A review of The Green Waves
[Jarrell was an American poet, editor, translator, critic, and educator. Best known as a literary critic but also respected as a poet, he was noted for his acerbic, witty, and erudite criticism. In the following review, he objects to the emotional rhetoric in The Green Wave.]
Muriel Rukeyser is a forcible writer with a considerable talent for emotional rhetoric, but she has a random melodramatic hand and rather unfortunate models and standards for her work—one feels about most of her poems pretty much as one feels about the girl on last year's calendar, and prefers to think of Miss Rukeyser only as the poet who wrote "Ajanta." There is nothing so good as "Ajanta" in her new book, The Green Wave; the best poem in the book, I think, is "Mrs. Walpurga," a sliding, oil-and-honey, sexual fantasy, half-dream, half-nightmare. It is hard not to feel indifferent toward any single poem in the book, since you can see that Miss Rukeyser—and not just Miss Rukeyser—could turn out a thousand more quite like it. The poems are, essentially, improvisations, easy reworkings of the automatic images of a rhetorical-emotional trance-state in which everything slides into everything else, in which everything is no more than the transition to everything else: if my reader will get as woollyheaded and as oracularly emotional as he can—as if, say, he were listening to "Tristan" with complete sympathy and empathy—and then utter, in a slow wavy voice, joined by ands, the most powerful and troubling images he can think of on the spur of the moment, he will get the raw material of one of Miss Rukeyser's elegies, of George Barker's elegies, of many other contemporary poems. But where everything is a dream, dreams are worthless: after a whole book of images changing into images, the reader would trade tons of them for one scruple of common logic, one everyday unchanging fact, one line as blessedly prosaic as
A Mr. Wilkinson, a clergyman.
After all, Proust's "fork, fork, Francis Jammes" dream has so much effect precisely because Norpois has never uttered one dreaming word. But many poets—I'm not talking about Miss Rukeyser now—write as if they had been decerebrated, and not simply lobotomized, as a cure for their melancholia.

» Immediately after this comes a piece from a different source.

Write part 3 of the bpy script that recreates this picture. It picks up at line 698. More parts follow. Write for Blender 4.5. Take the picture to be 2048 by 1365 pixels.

Consider this very typical quotation:
Man, an explosion walking through the night in
Rich and intolerable loneliness.
Cathedrals writhing gold against their clouds
And a child asking the fiery pure questions.
Here, just as it usually is, Miss Rukeyser's real concern is to tell the reader, excitingly, how he ought to feel about something. She hardly ever shows him the thing and lets him feel for himself—her rhetoric is a sort of oratorical, oracular testimonial to make him buy it without even looking. Are the questions pure and fiery? Are the things man bears intolerable? Well, in this sort of poetry they always are. The rhythm of every last syllable is crying: "Don't ask questions—lie back, child; don't you want to be moved?" Yes; but more than this—and more specifically than this. You tell us the questions and we'll tell you whether they're pure and fiery. And—and it's all so familiar.
Miss Rukeyser's worst and most familiar lines—there aren't too many—are all rhetorical sublimations of the horrible advertising-agency idealism of Corwin or Wallace or Fast or MacLeish or the Í. Á. Ì., of sermons and radio programs and editorials and speeches: what our ignorant forbears called cant. But Miss Rukeyser is so original—if one leaves comic-strips out of the question—in her use of a Freudian or sexual imagery for this idealism that one feels, with dismay and delight, that one is listening to the Common Siren of our century, a siren photographed in a sequin bathing suit, on rocks like boiled potatoes, for the week-end edition of PM, in order to bring sex to the deserving poor. When you think of yourself as that terrible thing, a public figure—and Miss Rukeyser does, to a considerable extent—it's hard to decide what you do feel, what the real reasons are; and how are the images and emotions of Miss Rukeyser's dream-rhetoric going to decide between do and should, real good? The average poem in The Green Wave is all flesh and feeling and fantasy: as if reality were a pure blooming buzz, with the poet murmuring to the poem, "Flow, flow!" Yet all the time the poem keeps repeating, keeps remembering to repeat, that it is a good girl—that it is, after all, dying for the people; the reader wanders, full of queasy delight, through the labyrinthine corridors of the strange, moral, sexual wish-fantasy for which he is to be awarded, somehow, a gold star by the Perfect State.